Law Report: Worker entitled to time off for union duties: London Ambulance Service v Charlton and others - Employment Appeal Tribunal (Mr Justice Wood, Miss JW Collerson and Mr JD Daly), 1 September 1992.

An employee who is a trade union official and applies to his employer for time off with pay to carry out trade union duties is not necessarily entitled to time off to attend a meeting simply because it is in connection with collective bargaining; the employer, when considering whether the employee's request is reasonable, can take account of other factors such as the overall history, timing and agenda of the meeting.

The Employment Appeal Tribunal dismissed an appeal by the London Ambulance Service from an industrial tribunal's decision upholding the applicants' complaint relating to the LAS's refusal to grant time off with pay for trade union duties.

The negotiating structure for the LAS involves the Whitley Council at national level and a joint consultative committee beneath that. Various officials of trade unions are involved in the joint consultative committee.

The National Union of Public Employees, which has the largest membership, established a district consultative committee which examines proposals from and submits proposals to the various forums within the LAS about matters affecting the terms and conditions of membership as a result of national Whitley discussions or agreements.

Ten members of the committee applied, pursuant to section 27(1)(a) of the Employment Protection (Consolidation) Act 1978, as amended by the Employment Act 1989, for time off with pay for their duties. The LAS refused. The applicants, four NUPE members, complained to an industrial tribunal which upheld their complaints.

Peter Clark (Capsticks) for the LAS; Jeremy McMullen (O H Parsons & Partners) for the applicants.

MR JUSTICE WOOD, giving the judgment of the EAT, said that the old section 27(1)(a) provided that an employer should permit an employee who was an official of a trade union to take time out during his working hours to carry out 'those duties of his as such an official which are concerned with industrial relations between his employer and any associated employer and their employees'.

That wording had been considered in Sood v GEC Elliott Process Automation Ltd (1980) ICR 1, which was approved in Beal v Beecham (1982) ICR 460, 473, where Lord Justice O'Connor said that it was not correct to limit industrial relations in section 27 of the 1978 to mean collective bargaining as defined in section 32. The meetings and attendance at committees and the purposes of the committees must be sufficiently proximate to the duty defined under section 27(1).

The amended section provided that an employee should be permitted to take time off to carry out 'any duties of his as such an official, which are concerned with negotiations with the employer that are related to, or connected with, any matters which fall within section 29(1) of the Trade Union and Labour Relations Act 1974 ..'

The wording was quite different and collective bargaining and section 29(1) of the 1974 Act was substituted for the old former phrase of 'industrial relations'. There was a relaxation in the number of duties which might be 'related to or connected with' collective bargaining, but there must that nexus with collective bargaining as defined in section 29(1) of the 1974 Act.
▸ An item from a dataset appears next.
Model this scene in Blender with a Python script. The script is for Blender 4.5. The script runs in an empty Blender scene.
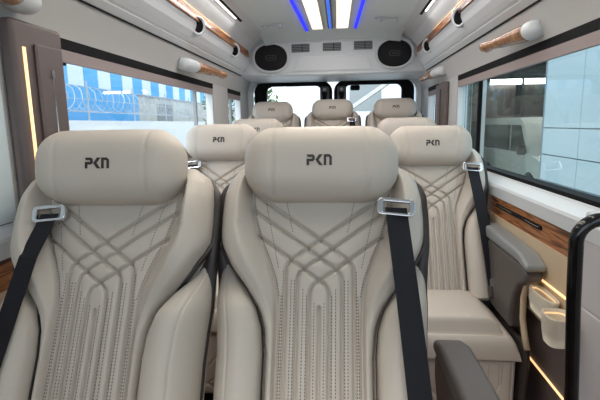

Reading the words literally it seemed that if you were actively preparing for negotiations in connection with collective bargaining then you were carrying out a duty of an official of a trade union which concerned those negotiations. Provided that there was sufficient nexus between the collective bargaining and the duty involving preparation for that particular issue, it seemed that the occasion fell within section 27(1)(a).

The Code of Practice produced by the Advisory, Conciliation and Arbitration Service provided that reasonable time might be sought to prepare for negotiations, inform members of progress, explain outcomes to members, and prepare for meetings with the employer about matters to which the trade union had any representational right.

Section 27(1)(a) was wide in its scope and was by its wording open to misuse. It was the provisions of the other parts of section 27 which maintained the balance. Merely because an occasion fell within section 27(1)(a) it did not necessarily follow that time off should be granted.

So far as good industrial relations were concerned, frankness between the employer and trade union was to be encouraged; an employer was entitled to seek sufficiently clear details of the issues involved in order to be able to take an informed decision in answer to a request; although in some circumstances, the trade union would want to play its cards close to the chest, it would nevertheless help if it was frank in its answers.

On an application to an industrial tribunal there were two issues: First, did it fall within section 27(1)(a)? Secondly, the issue under section 27(2) of reasonableness. Even if strictly within the definition of section 27(1)(a) there might well be issues such as, had there been recent meetings of the collective bargaining committee, so that to ask for a further meeting without any agenda might be unreasonable? What was the overall history? The actual timing? There were many factors which should be taken into account and merely because the duty fell within the definition of section 27(1)(a) it would not necessarily be reasonable to grant a request in certain circumstances.

The industrial tribunal's decision was not flawed in law. There was evidence on which it could find that the activities of the district consultative committee were related to or connected with collective bargaining as defined. The appeal must be dismissed.